Anyway – you should read the Meno, and here’s why:

In the dialogue, while Socrates and Meno try to hash out what kind of a thing virtue is, they end up with two contradictory conclusions (not surprising in a Socratic dialogue). One argument says virtue is knowledge, and the other argument says virtue is not knowledge. Our focus here is not on virtue, but rather knowledge.

Now, we seem to be in a quandary. Socrates and Meno return to their original question of how one acquires virtue. Is it through experience or is it something that can be taught? If virtue is teachable, then it must be a kind of knowledge, but there are no apparent teachers of it – so the problem keeps growing.   

Socrates and Meno realize that perhaps people don’t need knowledge to act virtuously (or to act well). If one has knowledge, one can act well – but if one has true opinion, one can act just as well.

At the end of the day, if you are at a fork in the road, both true opinion and knowledge would be able to guide you in the right direction. BUT Socrates tells Meno that knowledge is obviously preferable to true opinion. At this point, we need to ask why? If both true opinion and knowledge can guide you to do the right thing in a situation, then why would one be preferable to the other?

Socrates explains by way of analogy. Let’s say you own a very nice house with a beautiful garden out front. And there is a majestic statue in the middle of it. True opinion is having the statue there by itself, and knowledge is having that statue tied down.

The problem isn’t that if you have the statue without a stake in the ground it’s more susceptible to disappearing (as if it will come to life and run away, or be stolen in the dead of night). It isn’t that with knowledge, you always succeed in acting well whereas with true opinion, you succeed only sometimes.

You could have the statue and it could stay there your whole life. You could always have true opinion. You could always know what to do to act well. It doesn’t seem all that important to have knowledge instead of true opinion. You still always do the right and virtuous thing! Yet Socrates insists, but if permanence isn’t the issue… then what is?
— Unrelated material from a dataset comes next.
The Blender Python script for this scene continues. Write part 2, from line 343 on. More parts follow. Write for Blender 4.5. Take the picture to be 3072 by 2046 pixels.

What is the difference between the statue that’s tied down, and the statue that’s always going to be there?

The answer is ownership. What matters isn’t that the statue stays in your garden, it’s that the statue is yours!

We are all living the same reality. The thoughts we have, they aren’t always ours. Sometimes, our morals (those true opinions) are shaped outside of us, they don’t really belong to us.

And sometimes, we can even lead other people with those borrowed thoughts. And we are virtuous as far as we are useful in guiding those people. But those thoughts don’t benefit us.

To have thoughts of our own, that’s hard work. But it’s the only way they are valuable.

So what’s the point? Why does it matter for everyone to read the Meno? Tie this back to the thesis Nur Banu! (this is a preemptive pun, so appreciate it in advance)

My original margin note is that this is the difference between faith by imitation, and faith by verification. We usually believe things because our parents, friends, or communities believe those things. And those things can be good but they aren’t ours until we question and inquire and prod and poke on our own to affirm or reject them.

The Meno is a must-read for everyone who claims to believe in something, because it makes you question whether your statues are simply in the garden, or tied to the ground.

 

PS: A serendipitous finding here is that the word for ‘creed’ in Arabic is aqeedah – and it is used to refer to the fundamentals of belief. Linguistically, ‘aqeedah’ comes from the root A-K-D which means to “tie down, fasten.” Isn’t that amazing? We are tying down our beliefs by making sure they are our own, and making sure that we are certain of them.